October 28, 2002|Werner Z. Hirsch and Daniel J.B. Mitchell

The state's financial malaise is best described by Charles Dickens: "Annual income 20 pounds, annual expenditure 21 pounds, result misery."

The deficit in the state's general fund has been given in official statements as $23.6 billion -- a meaningless figure that is nothing more than a hodgepodge of past deficits and future projections. A more reliable number comes from the state controller's office, which reported that 2001-02 disbursements exceeded receipts by $13.8 billion.

So far, short-term loans have kept the state afloat, and probably will continue to do so through election day. And the recently passed budget contains a variety of revenue enhancements that include borrowing against future income, hoped-for funds from the federal government, reshuffling of money among state funds, and spending cuts. But after election day further changes will be necessary, and they won't be pleasant.

California's fiscal misery has many causes. The state relies heavily on volatile taxes on income and capital gains. At the same time, California has a large and growing low-income population with needs for education, health and other services. Even an economic turnaround, which may be slow in coming, will not quickly resolve the imbalance.

Longer-term fixes must be adopted to restore California's fiscal health as well as the trust of voters and the financial community. The state's tax system has not been subjected to a thorough review for decades; a review is sorely needed.

As a starting point, the state needs to rethink its focus on capital gains taxes. Almost any alternative tax will provide more stability than one that relies heavily on capital gains; a sales tax on services, imposed at the state level, is one example of a productive and stable revenue source. And although property taxes are protected by the sacrosanct Proposition 13, there is no avoiding the fact that the property tax is also relatively stable since it is based on wealth.
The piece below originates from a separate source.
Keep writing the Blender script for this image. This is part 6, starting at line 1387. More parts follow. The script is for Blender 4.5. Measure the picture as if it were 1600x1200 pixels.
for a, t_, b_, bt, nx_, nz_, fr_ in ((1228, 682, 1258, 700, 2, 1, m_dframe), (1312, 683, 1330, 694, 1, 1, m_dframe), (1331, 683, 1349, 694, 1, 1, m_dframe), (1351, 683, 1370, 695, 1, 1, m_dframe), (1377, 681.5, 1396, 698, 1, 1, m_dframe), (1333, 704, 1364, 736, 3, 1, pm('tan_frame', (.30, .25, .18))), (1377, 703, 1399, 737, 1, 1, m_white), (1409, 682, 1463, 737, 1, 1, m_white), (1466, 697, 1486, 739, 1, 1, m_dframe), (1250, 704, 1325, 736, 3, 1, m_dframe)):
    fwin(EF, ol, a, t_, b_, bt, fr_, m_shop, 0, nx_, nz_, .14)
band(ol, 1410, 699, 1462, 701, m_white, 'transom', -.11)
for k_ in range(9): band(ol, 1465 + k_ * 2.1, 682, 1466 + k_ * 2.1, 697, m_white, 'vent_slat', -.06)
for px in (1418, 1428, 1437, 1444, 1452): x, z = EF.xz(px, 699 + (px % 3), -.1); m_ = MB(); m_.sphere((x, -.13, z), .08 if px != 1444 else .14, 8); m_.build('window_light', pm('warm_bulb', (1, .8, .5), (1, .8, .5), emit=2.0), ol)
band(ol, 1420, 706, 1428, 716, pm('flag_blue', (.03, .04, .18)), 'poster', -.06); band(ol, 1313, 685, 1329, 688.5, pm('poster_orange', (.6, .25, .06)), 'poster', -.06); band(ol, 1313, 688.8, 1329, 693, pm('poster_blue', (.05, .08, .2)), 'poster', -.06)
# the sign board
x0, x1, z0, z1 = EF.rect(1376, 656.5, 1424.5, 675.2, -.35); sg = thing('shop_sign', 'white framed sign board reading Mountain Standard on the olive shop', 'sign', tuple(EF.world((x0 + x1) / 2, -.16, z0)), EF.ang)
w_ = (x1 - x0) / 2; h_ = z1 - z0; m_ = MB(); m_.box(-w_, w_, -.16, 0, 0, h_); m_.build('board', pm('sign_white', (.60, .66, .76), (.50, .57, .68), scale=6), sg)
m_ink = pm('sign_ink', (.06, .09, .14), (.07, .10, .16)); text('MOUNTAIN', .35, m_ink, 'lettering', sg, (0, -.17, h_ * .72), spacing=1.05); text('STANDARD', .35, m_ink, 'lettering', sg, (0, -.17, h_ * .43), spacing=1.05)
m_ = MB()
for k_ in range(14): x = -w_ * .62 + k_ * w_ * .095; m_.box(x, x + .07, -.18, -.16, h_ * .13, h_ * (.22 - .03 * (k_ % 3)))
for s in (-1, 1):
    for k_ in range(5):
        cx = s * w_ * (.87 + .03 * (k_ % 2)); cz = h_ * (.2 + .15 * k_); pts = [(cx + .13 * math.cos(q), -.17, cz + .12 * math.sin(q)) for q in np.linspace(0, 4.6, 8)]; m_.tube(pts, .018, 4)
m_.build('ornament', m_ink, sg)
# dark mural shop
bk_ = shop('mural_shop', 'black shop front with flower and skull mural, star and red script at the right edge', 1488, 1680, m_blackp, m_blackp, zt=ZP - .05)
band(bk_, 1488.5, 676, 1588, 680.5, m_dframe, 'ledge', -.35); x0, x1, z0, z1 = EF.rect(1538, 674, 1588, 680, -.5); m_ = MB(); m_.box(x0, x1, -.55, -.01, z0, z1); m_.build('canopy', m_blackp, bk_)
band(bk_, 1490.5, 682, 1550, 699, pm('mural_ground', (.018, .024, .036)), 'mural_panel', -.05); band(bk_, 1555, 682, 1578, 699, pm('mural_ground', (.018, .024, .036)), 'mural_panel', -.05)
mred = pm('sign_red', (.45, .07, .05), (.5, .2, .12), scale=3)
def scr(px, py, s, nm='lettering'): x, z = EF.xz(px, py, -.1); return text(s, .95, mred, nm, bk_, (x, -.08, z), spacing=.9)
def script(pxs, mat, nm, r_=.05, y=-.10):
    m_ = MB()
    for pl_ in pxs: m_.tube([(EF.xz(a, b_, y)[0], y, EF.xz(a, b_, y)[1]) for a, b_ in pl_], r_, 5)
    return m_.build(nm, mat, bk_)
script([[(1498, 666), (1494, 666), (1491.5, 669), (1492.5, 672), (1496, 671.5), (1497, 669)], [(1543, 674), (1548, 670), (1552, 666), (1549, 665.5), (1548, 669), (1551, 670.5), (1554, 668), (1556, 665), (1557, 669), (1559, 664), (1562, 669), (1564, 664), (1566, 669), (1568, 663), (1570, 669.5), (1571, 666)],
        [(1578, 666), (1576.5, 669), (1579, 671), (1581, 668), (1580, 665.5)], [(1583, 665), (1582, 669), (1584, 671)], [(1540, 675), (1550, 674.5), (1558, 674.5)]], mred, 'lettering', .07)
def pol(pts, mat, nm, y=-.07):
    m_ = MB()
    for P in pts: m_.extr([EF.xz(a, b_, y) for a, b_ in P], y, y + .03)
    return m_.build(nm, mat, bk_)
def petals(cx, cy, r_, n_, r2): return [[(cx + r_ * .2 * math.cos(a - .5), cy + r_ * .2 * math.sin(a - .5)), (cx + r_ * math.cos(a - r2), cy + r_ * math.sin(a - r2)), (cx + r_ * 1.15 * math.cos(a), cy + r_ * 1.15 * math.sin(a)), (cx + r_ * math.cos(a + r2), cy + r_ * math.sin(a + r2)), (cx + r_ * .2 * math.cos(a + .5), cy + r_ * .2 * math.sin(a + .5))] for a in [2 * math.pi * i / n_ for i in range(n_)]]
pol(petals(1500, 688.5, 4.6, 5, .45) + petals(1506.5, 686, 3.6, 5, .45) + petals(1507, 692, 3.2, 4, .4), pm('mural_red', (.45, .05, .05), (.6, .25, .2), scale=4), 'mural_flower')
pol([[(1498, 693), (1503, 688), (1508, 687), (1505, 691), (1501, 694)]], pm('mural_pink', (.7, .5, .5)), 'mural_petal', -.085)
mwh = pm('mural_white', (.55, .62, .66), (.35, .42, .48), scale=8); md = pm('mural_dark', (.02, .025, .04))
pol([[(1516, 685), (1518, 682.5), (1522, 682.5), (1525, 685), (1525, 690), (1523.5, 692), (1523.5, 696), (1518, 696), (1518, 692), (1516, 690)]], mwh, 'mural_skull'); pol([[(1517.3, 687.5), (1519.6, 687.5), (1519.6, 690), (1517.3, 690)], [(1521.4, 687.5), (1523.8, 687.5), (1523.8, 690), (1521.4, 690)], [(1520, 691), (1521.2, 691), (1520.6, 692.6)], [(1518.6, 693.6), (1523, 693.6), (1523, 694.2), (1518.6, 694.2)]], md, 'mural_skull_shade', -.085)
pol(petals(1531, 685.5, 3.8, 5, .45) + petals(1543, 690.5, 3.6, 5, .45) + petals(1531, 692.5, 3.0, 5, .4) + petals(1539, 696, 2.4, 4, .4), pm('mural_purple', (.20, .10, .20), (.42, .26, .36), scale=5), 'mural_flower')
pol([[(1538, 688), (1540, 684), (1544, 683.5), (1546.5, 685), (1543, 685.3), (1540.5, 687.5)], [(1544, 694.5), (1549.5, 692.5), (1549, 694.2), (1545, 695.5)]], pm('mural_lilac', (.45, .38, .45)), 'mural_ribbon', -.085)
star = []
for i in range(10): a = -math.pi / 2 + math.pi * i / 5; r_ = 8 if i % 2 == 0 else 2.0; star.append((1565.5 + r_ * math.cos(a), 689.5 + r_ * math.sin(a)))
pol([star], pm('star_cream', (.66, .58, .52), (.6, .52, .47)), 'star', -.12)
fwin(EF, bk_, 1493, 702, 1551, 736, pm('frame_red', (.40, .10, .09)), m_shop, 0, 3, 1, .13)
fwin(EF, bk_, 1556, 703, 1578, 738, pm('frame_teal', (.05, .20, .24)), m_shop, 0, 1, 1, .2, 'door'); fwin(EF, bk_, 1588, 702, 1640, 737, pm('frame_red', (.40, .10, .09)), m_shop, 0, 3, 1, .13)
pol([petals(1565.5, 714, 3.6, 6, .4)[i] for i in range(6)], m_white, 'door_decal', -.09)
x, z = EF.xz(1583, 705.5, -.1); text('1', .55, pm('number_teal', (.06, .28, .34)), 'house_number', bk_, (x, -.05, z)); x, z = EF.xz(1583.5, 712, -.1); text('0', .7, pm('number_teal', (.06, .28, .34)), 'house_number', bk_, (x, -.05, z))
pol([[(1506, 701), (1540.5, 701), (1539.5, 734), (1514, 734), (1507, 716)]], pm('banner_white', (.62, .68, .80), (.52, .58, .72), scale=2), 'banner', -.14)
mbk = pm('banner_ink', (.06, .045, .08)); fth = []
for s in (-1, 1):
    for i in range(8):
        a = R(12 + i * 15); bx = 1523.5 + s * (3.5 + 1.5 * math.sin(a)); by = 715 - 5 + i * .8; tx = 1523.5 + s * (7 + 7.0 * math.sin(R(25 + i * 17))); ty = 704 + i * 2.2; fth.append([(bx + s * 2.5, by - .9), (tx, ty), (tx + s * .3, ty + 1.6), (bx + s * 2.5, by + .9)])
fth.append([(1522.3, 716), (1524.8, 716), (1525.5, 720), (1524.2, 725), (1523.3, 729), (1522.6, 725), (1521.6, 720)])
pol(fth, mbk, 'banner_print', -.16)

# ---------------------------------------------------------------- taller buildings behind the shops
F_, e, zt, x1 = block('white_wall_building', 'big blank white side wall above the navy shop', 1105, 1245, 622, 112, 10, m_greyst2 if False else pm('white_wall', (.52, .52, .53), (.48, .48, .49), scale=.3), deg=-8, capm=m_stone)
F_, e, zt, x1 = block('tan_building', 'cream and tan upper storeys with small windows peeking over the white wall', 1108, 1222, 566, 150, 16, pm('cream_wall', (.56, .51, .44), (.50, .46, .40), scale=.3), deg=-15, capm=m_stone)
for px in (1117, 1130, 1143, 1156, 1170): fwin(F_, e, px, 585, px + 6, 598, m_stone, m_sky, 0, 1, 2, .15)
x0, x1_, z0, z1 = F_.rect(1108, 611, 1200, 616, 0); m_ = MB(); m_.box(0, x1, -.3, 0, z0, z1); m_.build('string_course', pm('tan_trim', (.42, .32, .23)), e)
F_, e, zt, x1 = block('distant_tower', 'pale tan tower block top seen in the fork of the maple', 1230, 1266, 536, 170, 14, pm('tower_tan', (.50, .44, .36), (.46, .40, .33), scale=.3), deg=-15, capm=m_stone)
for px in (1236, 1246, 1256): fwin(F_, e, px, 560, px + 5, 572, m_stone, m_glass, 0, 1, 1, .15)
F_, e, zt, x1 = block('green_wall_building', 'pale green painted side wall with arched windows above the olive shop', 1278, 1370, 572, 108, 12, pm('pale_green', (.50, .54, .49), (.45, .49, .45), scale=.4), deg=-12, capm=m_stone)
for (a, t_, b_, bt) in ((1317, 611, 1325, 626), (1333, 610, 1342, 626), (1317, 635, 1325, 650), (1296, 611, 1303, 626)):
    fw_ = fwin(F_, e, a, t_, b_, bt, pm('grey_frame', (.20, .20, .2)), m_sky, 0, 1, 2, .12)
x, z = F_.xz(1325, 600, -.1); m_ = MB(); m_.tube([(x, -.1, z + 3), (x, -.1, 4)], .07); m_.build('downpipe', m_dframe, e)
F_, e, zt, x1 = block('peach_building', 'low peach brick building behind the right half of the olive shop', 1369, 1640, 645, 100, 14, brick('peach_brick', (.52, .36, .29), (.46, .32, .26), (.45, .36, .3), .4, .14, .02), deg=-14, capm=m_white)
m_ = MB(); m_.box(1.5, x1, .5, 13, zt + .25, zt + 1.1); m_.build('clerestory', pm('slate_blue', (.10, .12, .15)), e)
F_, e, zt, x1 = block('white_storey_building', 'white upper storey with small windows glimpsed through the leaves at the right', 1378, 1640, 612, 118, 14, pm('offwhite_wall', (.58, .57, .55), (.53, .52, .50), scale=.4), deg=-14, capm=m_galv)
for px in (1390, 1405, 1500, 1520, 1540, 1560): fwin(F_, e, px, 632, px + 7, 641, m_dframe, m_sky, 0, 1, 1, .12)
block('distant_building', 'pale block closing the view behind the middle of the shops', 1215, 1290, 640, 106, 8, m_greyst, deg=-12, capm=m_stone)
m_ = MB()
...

Facing the tough prospect of new taxes or revisions of existing ones must be part of a comprehensive review. But it is possible to live with volatility of receipts as long as the state has a cushion of a substantial rainy-day fund. Such a fund cannot be accumulated, however, unless the Legislature takes steps to ensure that in good times it does not spend every dollar that it receives.

California faces a recession and a "budget crisis" about every 10 years; the current crisis cannot be dismissed as a surprise.

California's universities and research institutions can help review the tax system and formulate targets for an adequate rainy-day fund. But the leaders of both major political parties must first be willing to put all of the possibilities on the table.

The remaining time before the election offers an opportune moment for the gubernatorial candidates to share their plans for dealing with the state budget. Voters have a right to know.


Werner Z. Hirsch is a professor emeritus in economics at UCLA. Daniel J.B. Mitchell is a professor in the Anderson Graduate School of Management and School of Public Policy and Social Research at UCLA.